◆ **Records**

┄┄┄┄┄┄┄┄┄┄┄┄┄┄┄┄┄┄┄┄

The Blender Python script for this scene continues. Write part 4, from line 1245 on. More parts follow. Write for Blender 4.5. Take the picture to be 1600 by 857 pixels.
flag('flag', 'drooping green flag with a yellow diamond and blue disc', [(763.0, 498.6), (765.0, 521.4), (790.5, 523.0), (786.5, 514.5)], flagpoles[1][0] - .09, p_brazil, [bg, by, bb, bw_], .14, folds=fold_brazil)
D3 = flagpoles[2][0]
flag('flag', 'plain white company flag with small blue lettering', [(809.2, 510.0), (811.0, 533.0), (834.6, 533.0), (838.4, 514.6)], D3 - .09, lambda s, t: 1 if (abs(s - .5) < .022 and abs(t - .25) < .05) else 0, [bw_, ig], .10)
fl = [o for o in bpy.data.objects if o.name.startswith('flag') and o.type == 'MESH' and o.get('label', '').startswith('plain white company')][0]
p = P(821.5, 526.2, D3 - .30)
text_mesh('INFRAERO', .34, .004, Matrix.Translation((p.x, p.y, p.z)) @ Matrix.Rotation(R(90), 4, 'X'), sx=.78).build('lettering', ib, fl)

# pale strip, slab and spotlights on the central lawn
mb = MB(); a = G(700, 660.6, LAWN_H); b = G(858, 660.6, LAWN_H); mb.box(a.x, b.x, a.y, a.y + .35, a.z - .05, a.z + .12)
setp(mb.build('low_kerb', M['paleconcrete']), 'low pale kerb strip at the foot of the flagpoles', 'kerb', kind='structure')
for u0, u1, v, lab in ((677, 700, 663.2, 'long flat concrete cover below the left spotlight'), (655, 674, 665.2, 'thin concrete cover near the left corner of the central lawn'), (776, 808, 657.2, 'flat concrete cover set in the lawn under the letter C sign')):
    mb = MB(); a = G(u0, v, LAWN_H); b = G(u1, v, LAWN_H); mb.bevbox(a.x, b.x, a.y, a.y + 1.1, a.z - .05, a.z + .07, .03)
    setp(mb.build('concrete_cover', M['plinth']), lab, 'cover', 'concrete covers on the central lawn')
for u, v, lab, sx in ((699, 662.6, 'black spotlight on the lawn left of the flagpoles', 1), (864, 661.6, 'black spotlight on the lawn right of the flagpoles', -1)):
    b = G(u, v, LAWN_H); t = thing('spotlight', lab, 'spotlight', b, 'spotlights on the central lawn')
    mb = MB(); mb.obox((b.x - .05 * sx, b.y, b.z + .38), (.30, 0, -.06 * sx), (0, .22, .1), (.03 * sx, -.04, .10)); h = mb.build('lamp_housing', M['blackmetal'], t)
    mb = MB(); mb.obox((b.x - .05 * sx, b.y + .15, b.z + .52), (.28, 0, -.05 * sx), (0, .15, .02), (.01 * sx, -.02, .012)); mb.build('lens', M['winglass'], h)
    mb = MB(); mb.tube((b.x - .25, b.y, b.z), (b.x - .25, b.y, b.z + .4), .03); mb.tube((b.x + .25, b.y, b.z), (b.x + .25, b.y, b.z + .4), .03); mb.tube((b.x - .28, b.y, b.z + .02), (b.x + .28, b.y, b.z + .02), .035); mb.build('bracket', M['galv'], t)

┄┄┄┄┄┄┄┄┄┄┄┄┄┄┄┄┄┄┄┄

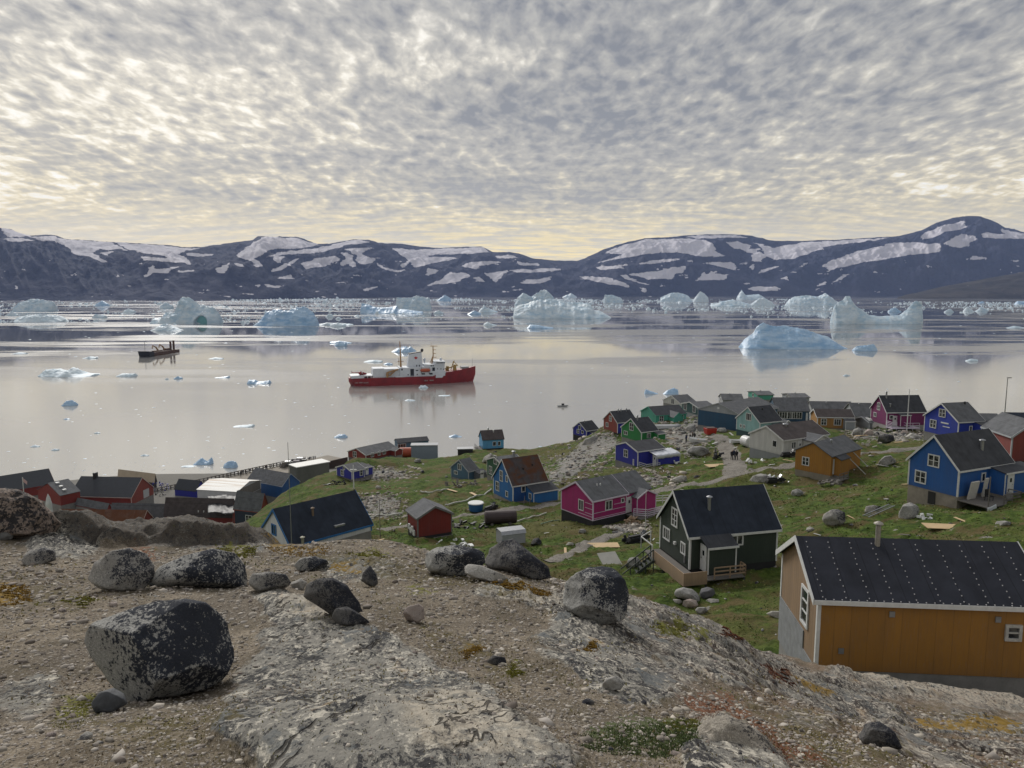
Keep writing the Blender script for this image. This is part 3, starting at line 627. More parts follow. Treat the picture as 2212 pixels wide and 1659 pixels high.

┄┄┄┄┄┄┄┄┄┄┄┄┄┄┄┄┄┄┄┄

◆ **What the exercise asks**
From the records above, copy out the line with "The Blender Python", the line with "sx=.78).build('lettering', ib, fl)", and every line between them, word for word.

◆ **In response**
The Blender Python script for this scene continues. Write part 4, from line 1245 on. More parts follow. Write for Blender 4.5. Take the picture to be 1600 by 857 pixels.
flag('flag', 'drooping green flag with a yellow diamond and blue disc', [(763.0, 498.6), (765.0, 521.4), (790.5, 523.0), (786.5, 514.5)], flagpoles[1][0] - .09, p_brazil, [bg, by, bb, bw_], .14, folds=fold_brazil)
D3 = flagpoles[2][0]
flag('flag', 'plain white company flag with small blue lettering', [(809.2, 510.0), (811.0, 533.0), (834.6, 533.0), (838.4, 514.6)], D3 - .09, lambda s, t: 1 if (abs(s - .5) < .022 and abs(t - .25) < .05) else 0, [bw_, ig], .10)
fl = [o for o in bpy.data.objects if o.name.startswith('flag') and o.type == 'MESH' and o.get('label', '').startswith('plain white company')][0]
p = P(821.5, 526.2, D3 - .30)
text_mesh('INFRAERO', .34, .004, Matrix.Translation((p.x, p.y, p.z)) @ Matrix.Rotation(R(90), 4, 'X'), sx=.78).build('lettering', ib, fl)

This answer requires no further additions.